Senior Lecturer Awarded Two Fellowships
One fellowship is through the Affordable Course Materials Summer Fellows Program, sponsored by University Libraries. The program, according to its website, “offers Baylor faculty the opportunity to re-evaluate their course materials with an eye toward replacing required course materials with low- to zero-cost materials, such as open educational resources or OERs, in order to reduce the per-class costs for our students.”
Tankersley’s proposal was centered around one of his department’s most in-demand courses. Writing for Media Markets, which is cross-listed as a class in both Journalism, Public Relations & New Media as well as Film & Digital Media, is populated mostly by students who are business majors. The department offers approximately 15 sections of the course each semester, and all the sections fill quickly when registration opens. Tankersley’s proposal was to bring together material from all the faculty who teach the class and make it available to current and incoming faculty members – including adjuncts new to the department – so that they’re all teaching from similar sources, and to eliminate the need for a textbook. The current edition of the book used most frequently in 3372 is priced at $125.

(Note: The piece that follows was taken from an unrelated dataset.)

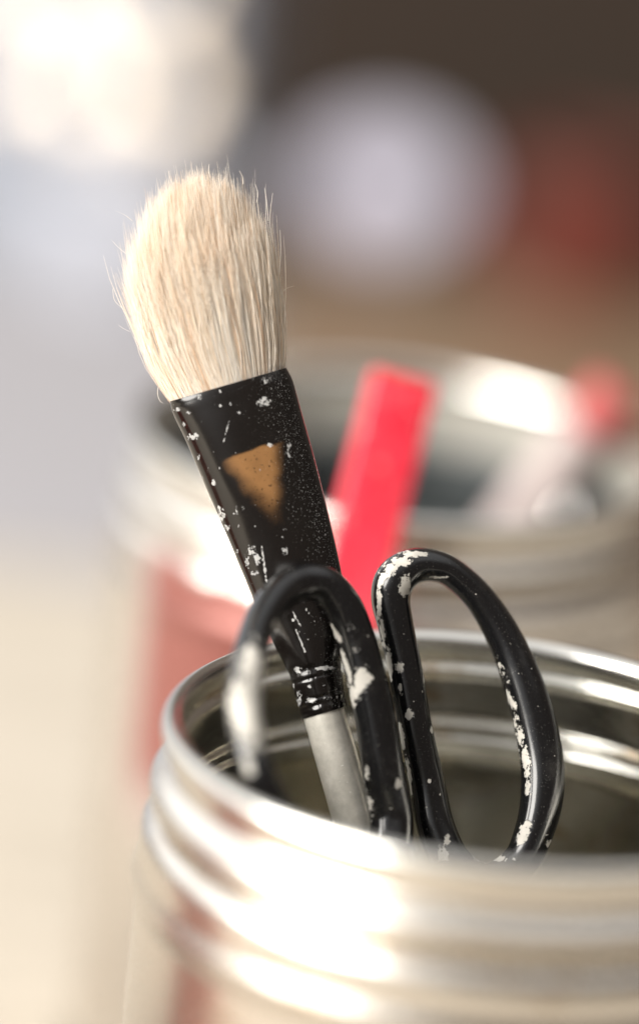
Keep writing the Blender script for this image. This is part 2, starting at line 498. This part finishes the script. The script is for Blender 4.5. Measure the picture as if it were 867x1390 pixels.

For Tankersley’s other proposal, through University Libraries’ Digital Preservation Services, he’ll work with material in the Black Gospel Music Preservation Program.
Each fall semester, Tankersley teaches a section of Introduction to Mass Communication as a New Student Experience Class, which means enrollment is limited to students who are new to Baylor, mostly students in their first semester of college. The goal of the fellowship is to incorporate some of the music into his lectures on the history of American music.
Tankersley is in his 16th year of teaching in the department, and was recently elected to the Faculty Senate, a three-year term which will begin this fall.